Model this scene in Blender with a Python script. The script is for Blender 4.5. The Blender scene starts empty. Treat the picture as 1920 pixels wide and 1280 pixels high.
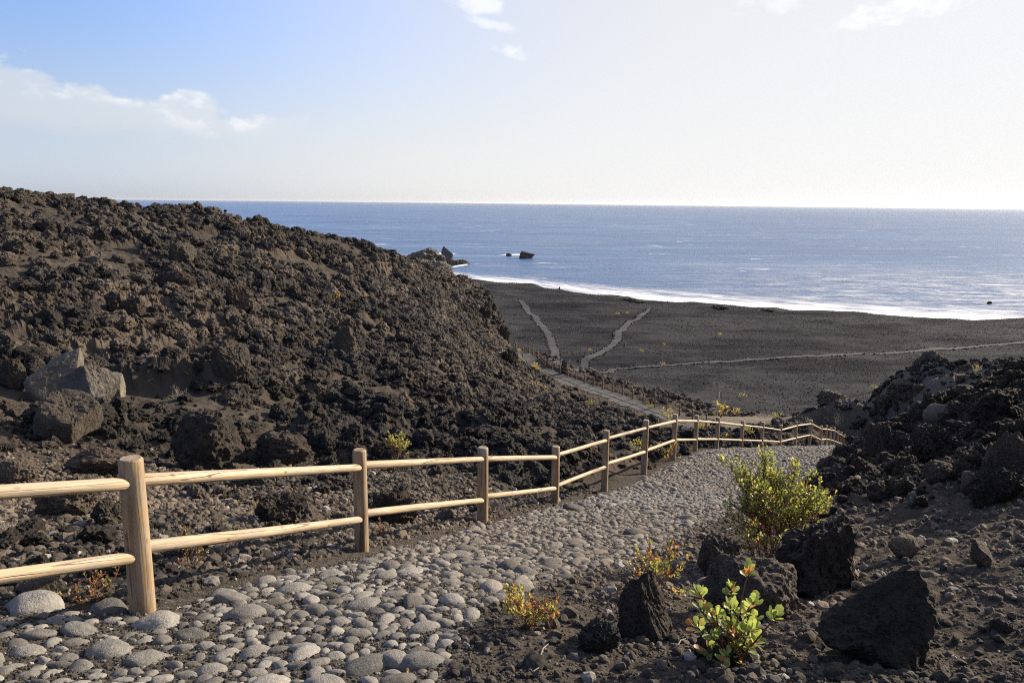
import bpy, bmesh, math, random
import numpy as np
from mathutils import Vector, Matrix, Euler

random.seed(7)
rng = np.random.RandomState(11)
sc = bpy.context.scene
C = sc.collection

# ------------------------------------------------------------------ camera
F = 1440.0                      # focal length in pixels of the 1920 wide photograph
S = 1.1                         # metres per depth unit used in the tables below
CAMZ = 33.0
PITCH = math.atan(259 / 1440)
ROLL = math.radians(0.576)
CAM = np.array([0.0, 0.0, CAMZ])
_r0 = np.array([1.0, 0, 0]); _u0 = np.array([0, math.sin(PITCH), math.cos(PITCH)])
FW = np.array([0, math.cos(PITCH), -math.sin(PITCH)])
RT = _r0 * math.cos(ROLL) + _u0 * math.sin(ROLL)
UP = -_r0 * math.sin(ROLL) + _u0 * math.cos(ROLL)
cam_d = bpy.data.cameras.new('camera')
cam = bpy.data.objects.new('camera', cam_d); C.objects.link(cam)
cam_d.sensor_width = 36; cam_d.lens = 36 * F / 1920
cam_d.clip_start = 0.1; cam_d.clip_end = 200000
cam.matrix_world = Matrix(((RT[0], UP[0], -FW[0], 0), (RT[1], UP[1], -FW[1], 0), (RT[2], UP[2], -FW[2], CAMZ), (0, 0, 0, 1)))
sc.camera = cam

# ------------------------------------------------------------------ sky and sun
SUN_AZ, SUN_EL = math.radians(56), math.radians(22)
SUNV = Vector((math.sin(SUN_AZ) * math.cos(SUN_EL), math.cos(SUN_AZ) * math.cos(SUN_EL), math.sin(SUN_EL)))
sun_d = bpy.data.lights.new('sun', 'SUN'); sun_d.energy = 5.0; sun_d.angle = math.radians(0.6); sun_d.color = (1.0, 0.87, 0.70)
sun = bpy.data.objects.new('sun', sun_d); C.objects.link(sun)
sun.rotation_euler = SUNV.to_track_quat('Z', 'Y').to_euler(); sun.location = (60, 40, 80)

sc.view_settings.view_transform = 'Standard'
try: sc.view_settings.look = 'None'
except Exception: pass
sc.view_settings.gamma = 1.0
sc.view_settings.exposure = 0.9
sc.render.engine = 'CYCLES'
sc.cycles.use_denoising = False
sc.cycles.max_bounces = 6; sc.cycles.diffuse_bounces = 3; sc.cycles.glossy_bounces = 2
sc.cycles.transmission_bounces = 3; sc.cycles.transparent_max_bounces = 8
sc.cycles.caustics_reflective = False; sc.cycles.caustics_refractive = False
sc.cycles.filter_width = 1.1

HAZE = True
class NT:
    """small helper to write node trees"""
    def __init__(s, tree): s.t = tree; s.n = tree.nodes; s.l = tree.links
    def new(s, typ, **kw):
        n = s.n.new(typ)
        for k, v in kw.items(): setattr(n, k, v)
        return n
    def put(s, sock, v):
        if isinstance(v, bpy.types.NodeSocket): s.l.new(v, sock)
        elif v is not None: sock.default_value = v
    def math(s, op, a, b=None, c=None, clamp=False):
        n = s.new('ShaderNodeMath', operation=op, use_clamp=clamp)
        s.put(n.inputs[0], a)
        if b is not None: s.put(n.inputs[1], b)
        if c is not None: s.put(n.inputs[2], c)
        return n.outputs[0]
    def mapr(s, v, a, b, c=0.0, d=1.0, smooth=True):
        n = s.new('ShaderNodeMapRange', interpolation_type='SMOOTHSTEP' if smooth else 'LINEAR')
        s.put(n.inputs[0], v); n.inputs[1].default_value = a; n.inputs[2].default_value = b
        n.inputs[3].default_value = c; n.inputs[4].default_value = d
        return n.outputs[0]
    def mix(s, f, a, b):
        n = s.new('ShaderNodeMix', data_type='RGBA')
        s.put(n.inputs[0], f); s.put(n.inputs[6], a); s.put(n.inputs[7], b)
        return n.outputs[2]
    def noise(s, vec, scale, detail=4.0, rough=0.55, dist=0.0):
        n = s.new('ShaderNodeTexNoise'); s.put(n.inputs['Vector'], vec)
        n.inputs['Scale'].default_value = scale; n.inputs['Detail'].default_value = detail
        n.inputs['Roughness'].default_value = rough; n.inputs['Distortion'].default_value = dist
        return n.outputs[0]
    def voronoi(s, vec, scale, feature='F1', out=0):
        n = s.new('ShaderNodeTexVoronoi', feature=feature); s.put(n.inputs['Vector'], vec); n.inputs['Scale'].default_value = scale
        return n.outputs[out]
    def scalev(s, vec, v):
        n = s.new('ShaderNodeVectorMath', operation='MULTIPLY'); s.put(n.inputs[0], vec); n.inputs[1].default_value = v
        return n.outputs[0]
    def bump(s, h, strength, dist, normal=None):
        n = s.new('ShaderNodeBump'); n.inputs['Strength'].default_value = strength; n.inputs['Distance'].default_value = dist
        s.put(n.inputs['Height'], h)
        if normal is not None: s.put(n.inputs['Normal'], normal)
        return n.outputs[0]
def col(r, g, b): return (r, g, b, 1.0)

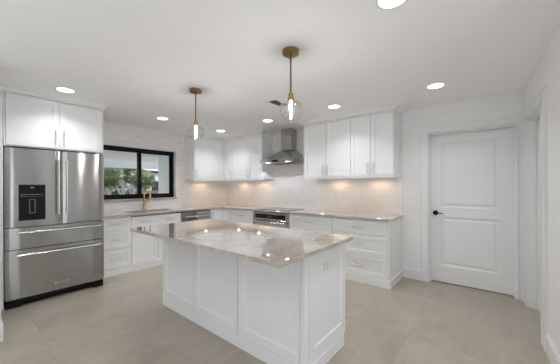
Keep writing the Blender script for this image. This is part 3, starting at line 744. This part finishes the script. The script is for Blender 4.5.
def make_puck(x, y, label):
    t = thing('puck_light', (x, y, UDB - .002), label, 'under-cabinet light', 'puck lights under the wall cabinets')
    z = UDB - .002
    MB().lathe((x, y, z), [(0, 0), (.034, 0), (.034, -.008), (.028, -.010), (0, -.010)], 24).build('housing', PLATE, t, smooth=True)
    MB().lathe((x, y, z), [(0, -.0115), (.026, -.0115), (.026, -.0102), (0, -.0102)], 24).build('lens', PLENS, t)
    l = bpy.data.lights.new('puck_glow', 'SPOT'); l.energy = PUCK_W * 10; l.spot_size = math.radians(172); l.spot_blend = .5; l.shadow_soft_size = .028; l.color = (1, .68, .42)
    o = bpy.data.objects.new('puck_glow', l); COL.objects.link(o); o.parent = t; o.location = (0, 0, -.016)
    return t
pk = [(-.19, -3.03, 'puck light under the left half of the long right wall cabinet'), (-.19, -3.72, 'puck light under the right half of the long right wall cabinet'),
      (-.19, -1.28, 'puck light under the wall cabinet doors next to the hood'), (-.19, -.66, 'puck light under the hood-wall cabinet close to the corner'),
      (-.72, -.19, 'puck light under the wall cabinet between window and corner')]
p = make_puck(*pk[0])
for x, y, lab in pk[1:]: copy_tree(p, (x, y, UDB - .002), lab)

# ceiling register
t = thing('ceiling_vent', (-1.49, -2.88, H), 'small louvred air vent in the ceiling behind the nearer pendant', 'vent')
m = MB(); vx, vy, a, b = -1.49, -2.88, .15, .075
m.box(vx - a, vx + a, vy - b, vy - b + .02, H - .006, H); m.box(vx - a, vx + a, vy + b - .02, vy + b, H - .006, H); m.box(vx - a, vx - a + .02, vy - b + .02, vy + b - .02, H - .006, H); m.box(vx + a - .02, vx + a, vy - b + .02, vy + b - .02, H - .006, H)
m.build('frame', TRIM, t)
MB().box(vx - a + .02, vx + a - .02, vy - b + .02, vy + b - .02, H - .002, H - .0005).build('backing', GREY, t)  # backing and louvres are grey, standing in for the shade inside the vent
for k in range(6):
    y = vy - b + .03 + k * .0175
    m = MB(); m.prism([(y + .008, H - .002), (y + .0095, H - .002), (y + .0015, H - .011), (y, H - .011)], vx - a + .02, vx + a - .02, 'x'); m.build('louvre', SLOTD, t)

# ------------------------------------------------------------------ outdoors beyond the kitchen window
STUCCO = simple('stucco_white', (.80, .81, .84), .9, bump=.3, bscale=40, var=.02)
GRASS = simple('lawn', (.09, .10, .06), .9, var=.3, vscale=3)
PATIO = simple('patio_concrete', (.45, .44, .42), .8, var=.06)
BARK = simple('pale_bark', (.36, .35, .34), .85, bump=.5, bscale=20, var=.15, vscale=8)
LEAF = simple('leaf_green', (.055, .10, .035), .6, var=.45, vscale=2.5)
LEAF2 = simple('leaf_light', (.11, .17, .06), .6, var=.4, vscale=2.5)
ROOFD = simple('dark_roof', (.05, .05, .055), .8, var=.1)
FENCE = simple('grey_fence', (.16, .16, .18), .8, var=.1)
struct(MB().box(-14, 14, .3, 30, -.25, -.12), 'ground', GRASS)
struct(MB().box(-6, 6, .3, 7.4, -.12, -.03), 'floor_patio', PATIO)
struct(MB().box(-6, 6, .16, 7.5, 2.45, 2.6), 'ceiling_patio', STUCCO)
struct(MB().box(-6, 6, 7.2, 7.45, 2.15, 2.45), 'trim_patio_beam', STUCCO)
struct(MB().box(.48, .62, .17, 4.4, -.03, 2.45), 'wall_patio', STUCCO)
t = thing('recessed_ceiling_light', (-1.3, 3.2, 2.45), 'round recessed light in the patio ceiling seen through the window', 'ceiling light')
MB().lathe((-1.3, 3.2, 2.45), [(.07, 0), (.09, 0), (.09, -.005), (.07, -.004)], 28, closed=True).build('trim_ring', TRIM, t)
MB().lathe((-1.3, 3.2, 2.45), [(0, -.003), (.07, -.003)], 28).build('lens', LENS, t)
def crownleaf(c, rx, ry, rz, n, size, m):
    for _ in range(n):
        while True:
            p = Vector((random.uniform(-1, 1), random.uniform(-1, 1), random.uniform(-1, 1)))
            if .25 < p.length < 1: break
        p = Vector((c[0] + p.x * rx, c[1] + p.y * ry, c[2] + p.z * rz))
        a = Vector((random.gauss(0, 1), random.gauss(0, 1), random.gauss(0, 1))).normalized(); b = a.orthogonal().normalized()
        s = size * random.uniform(.6, 1.3); l = s * 1.8
        m.face([p - a * l, p + b * s * .4, p + a * l, p - b * s * .4])
def tree(x, y, h, lean, cr, n, leaf, label):
    t = thing('garden_tree', (x, y, -.12), label, 'tree', 'trees beyond the patio')
    m = MB(); top = (x + lean, y, h); m.tube([(x, y, -.12), (x + lean * .4, y, h * .5), top], .1, 10, radii=[.13, .09, .05])
    m.tube([(x + lean * .4, y, h * .5), (x + lean * .4 + .5, y + .2, h * 1.0)], .05, 8, radii=[.06, .03]); m.tube([(x + lean * .2, y, h * .3), (x - .5, y + .2, h * .95)], .05, 8, radii=[.07, .03])
    m.build('trunk', BARK, t, smooth=True)
    m = MB(); crownleaf((x + lean, y, h), cr, cr, cr * .8, n, .09, m)
    m.build('foliage', leaf, t)
def treeat(u, dist_y, h, lean, cr, n, leaf, label):
    d = fw + r3 * ((u - 280) / 263.17); k = (dist_y + 5.0817) / d.y
    tree(-4.1674 + d.x * k, dist_y, h, lean, cr, n, leaf, label)
treeat(111, 9.2, 1.9, -.2, .72, 1100, LEAF2, 'leftmost pale-trunked tree seen through the left window pane')
treeat(121, 11.0, 2.3, .3, .85, 1200, LEAF, 'pale leaning tree in the middle of the left window pane')
treeat(133, 12.3, 2.0, .0, .60, 1000, LEAF, 'bushy tree at the right of the left window pane')
treeat(144, 9.0, 1.75, -.05, .60, 800, LEAF2, 'leafy tree seen through the right window pane')
m = MB()
for i in range(10): crownleaf((-4 + i * .75, 13.6, .9), .7, .4, 1.15, 420, .10, m)
m.solo('hedge', LEAF, 'dense green hedge behind the trees outside', 'hedge')
# neighbouring house
t = thing('neighbour_house', (5.5, 16, -.12), 'white neighbouring house with a dark window beyond the garden', 'building')
MB().box(3.4, 9.5, 15, 19, -.12, 2.35).build('wall', STUCCO, t)
MB().box(3.1, 9.8, 14.7, 19.3, 2.35, 2.55).build('roof', ROOFD, t)
w = MB().box(5.15, 6.2, 14.96, 15.0, 1.0, 1.75).build('window', FRAMEB, t)
MB().box(5.2, 6.15, 14.94, 14.96, 1.05, 1.7).build('pane', BGLASS, w)
t = MB().box(-8, 9, 14.2, 14.25, -.12, 1.05).solo('garden_fence', FENCE, 'grey fence at the back of the garden', 'fence')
■ ■ ■ ■ ■
§ **Given instruction**: Give again, please, precisely the lines that begin the records and run through the line with "sun.rotation_euler = SUNV.to_track_quat('Z', 'Y').to_euler();" in it, keeping both end lines and dropping any pictures.

§ **Solution for this task**:
Model this scene in Blender with a Python script. The script is for Blender 4.5. The Blender scene starts empty. Treat the picture as 1920 pixels wide and 1280 pixels high.
import bpy, bmesh, math, random
import numpy as np
from mathutils import Vector, Matrix, Euler

random.seed(7)
rng = np.random.RandomState(11)
sc = bpy.context.scene
C = sc.collection

# ------------------------------------------------------------------ camera
F = 1440.0                      # focal length in pixels of the 1920 wide photograph
S = 1.1                         # metres per depth unit used in the tables below
CAMZ = 33.0
PITCH = math.atan(259 / 1440)
ROLL = math.radians(0.576)
CAM = np.array([0.0, 0.0, CAMZ])
_r0 = np.array([1.0, 0, 0]); _u0 = np.array([0, math.sin(PITCH), math.cos(PITCH)])
FW = np.array([0, math.cos(PITCH), -math.sin(PITCH)])
RT = _r0 * math.cos(ROLL) + _u0 * math.sin(ROLL)
UP = -_r0 * math.sin(ROLL) + _u0 * math.cos(ROLL)
cam_d = bpy.data.cameras.new('camera')
cam = bpy.data.objects.new('camera', cam_d); C.objects.link(cam)
cam_d.sensor_width = 36; cam_d.lens = 36 * F / 1920
cam_d.clip_start = 0.1; cam_d.clip_end = 200000
cam.matrix_world = Matrix(((RT[0], UP[0], -FW[0], 0), (RT[1], UP[1], -FW[1], 0), (RT[2], UP[2], -FW[2], CAMZ), (0, 0, 0, 1)))
sc.camera = cam

# ------------------------------------------------------------------ sky and sun
SUN_AZ, SUN_EL = math.radians(56), math.radians(22)
SUNV = Vector((math.sin(SUN_AZ) * math.cos(SUN_EL), math.cos(SUN_AZ) * math.cos(SUN_EL), math.sin(SUN_EL)))
sun_d = bpy.data.lights.new('sun', 'SUN'); sun_d.energy = 5.0; sun_d.angle = math.radians(0.6); sun_d.color = (1.0, 0.87, 0.70)
sun = bpy.data.objects.new('sun', sun_d); C.objects.link(sun)
sun.rotation_euler = SUNV.to_track_quat('Z', 'Y').to_euler(); sun.location = (60, 40, 80)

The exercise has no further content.